Last week I posted this on my Orioles Baseball blog. I thought I’d repost it here.
When I first started watching baseball there was two leagues, the National and the American. There wasn’t two or three divisions in each league. When the World Series came around it was against the best team of the American League and the best team of the National League. It took 162 games to earn you the change and another 4 wins to claim a baseball Championship.
In 1969, there was changes. With the expansion of each league to 12 teams, it looked best to break each league into 2 divisions, an East and a West. While you still had to play 162 games the concern was as much on winning the division as it was to win the most games in the League.

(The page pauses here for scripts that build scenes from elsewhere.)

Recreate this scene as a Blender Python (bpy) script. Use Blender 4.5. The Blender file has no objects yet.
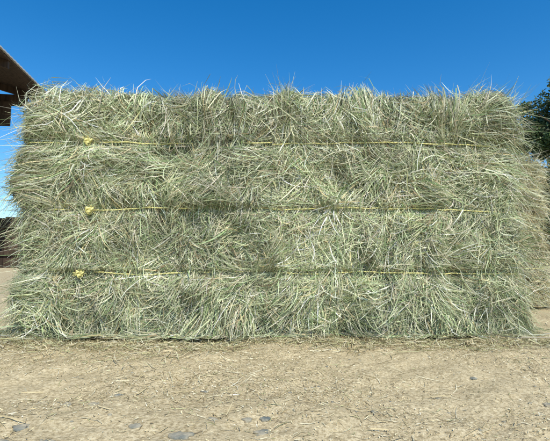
import bpy, math, numpy as np
from mathutils import Vector
rng=np.random.default_rng(7)
scene=bpy.context.scene
scene.view_settings.view_transform='Standard'; scene.view_settings.look='None'; scene.view_settings.exposure=0

# ------------------------------------------------------------ helpers
def vnoise(x,y,seed=0):
    x=np.asarray(x,float);y=np.asarray(y,float)
    xi=np.floor(x).astype(np.int64);yi=np.floor(y).astype(np.int64)
    xf=x-xi;yf=y-yi
    def h(a,b):
        n=(a*374761393+b*668265263+seed*974711)&0x7fffffff
        n=((n^(n>>13))*1274126177)&0x7fffffff
        n=n^(n>>16)
        return (n&0xffff)/65535.0
    sx=xf*xf*(3-2*xf);sy=yf*yf*(3-2*yf)
    return ((h(xi,yi)*(1-sx)+h(xi+1,yi)*sx)*(1-sy)+(h(xi,yi+1)*(1-sx)+h(xi+1,yi+1)*sx)*sy)*2-1
def fbm(x,y,seed=0,o=4):
    s=0;a=1.0;f=1.0
    for k in range(o):
        s=s+a*vnoise(x*f,y*f,seed+k*17);a*=.5;f*=2.03
    return s
def np_mesh(name,verts,faces,mat,cols=None,smooth=False,parent=None):
    verts=np.asarray(verts,np.float32).reshape(-1,3);faces=np.asarray(faces,np.int32)
    k=faces.shape[1]
    me=bpy.data.meshes.new(name)
    me.vertices.add(len(verts));me.vertices.foreach_set('co',verts.ravel())
    me.loops.add(faces.size);me.loops.foreach_set('vertex_index',faces.ravel())
    me.polygons.add(len(faces));me.polygons.foreach_set('loop_start',np.arange(0,faces.size,k,dtype=np.int32))
    me.polygons.foreach_set('use_smooth',np.full(len(faces),smooth))
    me.update(calc_edges=True)
    if cols is not None:
        a=me.color_attributes.new('Col','FLOAT_COLOR','POINT')
        c=np.ones((len(verts),4),np.float32);c[:,:3]=cols
        a.data.foreach_set('color',c.ravel())
    me.materials.append(mat)
    ob=bpy.data.objects.new(name,me);scene.collection.objects.link(ob)
    if parent: ob.parent=parent
    return ob
def empty(name,loc=(0,0,0)):
    e=bpy.data.objects.new(name,None);e.location=loc;e.empty_display_size=.1
    scene.collection.objects.link(e);return e
def ribbons(P,N,width,taper,roll,cols):
    n,K,_=P.shape
    T=np.gradient(P,axis=1);T/=np.linalg.norm(T,axis=2,keepdims=True)+1e-9
    S=np.cross(T,N);S/=np.linalg.norm(S,axis=2,keepdims=True)+1e-9
    U=np.cross(S,T)
    r=roll if roll.ndim==2 else roll[:,None]
    S=S*np.cos(r)[...,None]+U*np.sin(r)[...,None]
    W=(width[:,None]*taper[None,:])[...,None]*.5
    V=np.stack([P-S*W,P+S*W],axis=2).reshape(-1,3)
    base=(np.arange(n)[:,None]*K+np.arange(K-1)[None,:])*2
    F=np.stack([base,base+1,base+3,base+2],axis=-1).reshape(-1,4)
    C=np.repeat(cols,K*2,axis=0).reshape(n,K,2,3)
    sh=1+.12*np.sin(np.linspace(0,5,K)[None,:]+rng.uniform(0,6,n)[:,None])
    C=(C*sh[...,None,None]).reshape(-1,3)
    return V,F,C
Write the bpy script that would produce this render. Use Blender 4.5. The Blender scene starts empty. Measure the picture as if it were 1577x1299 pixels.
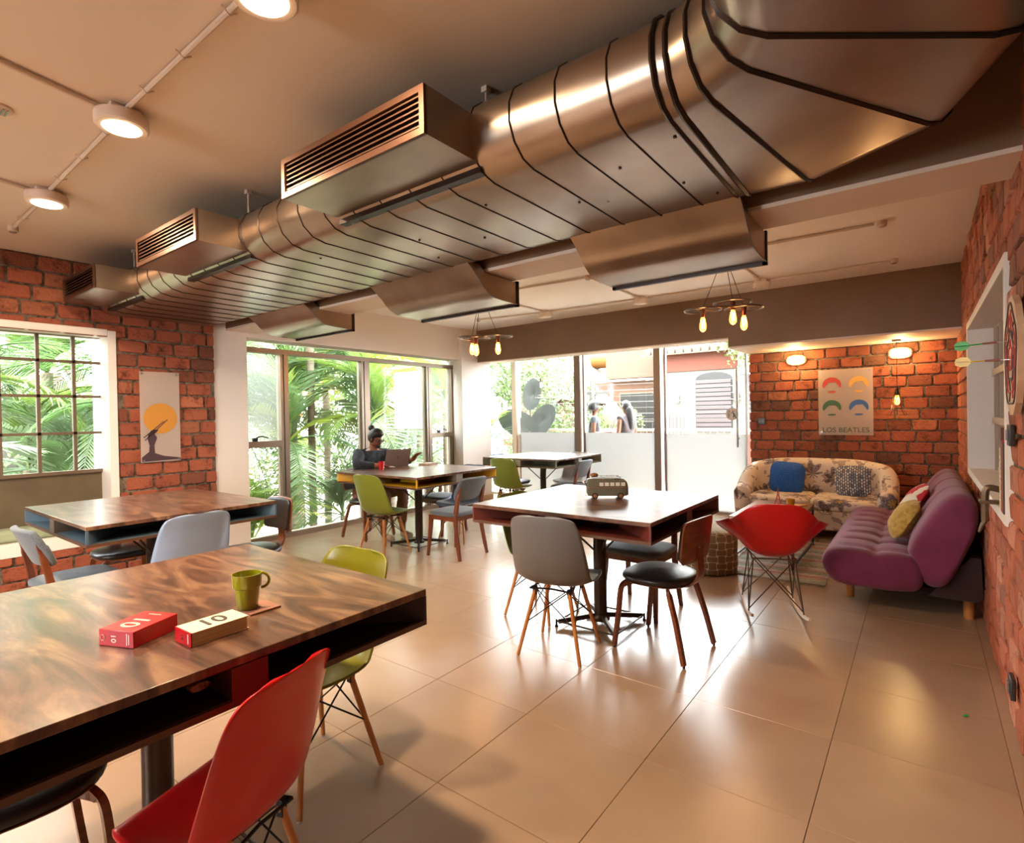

At the end of the regular season you had first 5 games to win 3 then later 7 to win for to play in the World Series. It wasn’t always fairs, since at times it wasn’t the 2 best teams who played in the playoff, but the best of each division. At times even a weak divisional winner would wind up going to the World Series. All was alright.
The a few years later the American League decided to bring in the designated hitter rule. The idea was for a hitter to bat for the pitcher to excitement to the offense. many will argue whether it was good or bad. But if nothing else, it gave identity to the two leagues, which up until that time played the same.
Then there was more expansion and instead of 2 divisions there were 3 and added a Wild Card team to post season. The fallacy of this that after the playoffs ended it was won by the team that had a hot streak. And it was possible that one of the teams could have actually been the 5th or even 6th team with the best record. And that weak team could have a 2 series streak and make the World Series.
But then baseball did, in my opinion not a good thing, was to create inter-league play and with that trying to created regional rivalry between the leagues. Some make sense others don’t. The Toronto/Philadelphia series makes as much sense as the Atlanta/Red Sox if you base it on the region.
The rivalries harks back when the White Sox and the Cubs had the first in the beginning of baseball and then later the Yankees with the Giants and Dodgers. But those came because they played in the same city and faced each other in the World Series. They grew because it happened, not because a baseball executive wished it to happen.
So as Inter-league plays begins, two of the big changes over the past 40 years come into play. Teams from the National League will play teams from the American, not in October when it should be, but in May and the designated hitter will be used by both teams in the American League city and not in the National League.
Anyway Long live baseball, but let’s remember the glory days when baseball was baseball.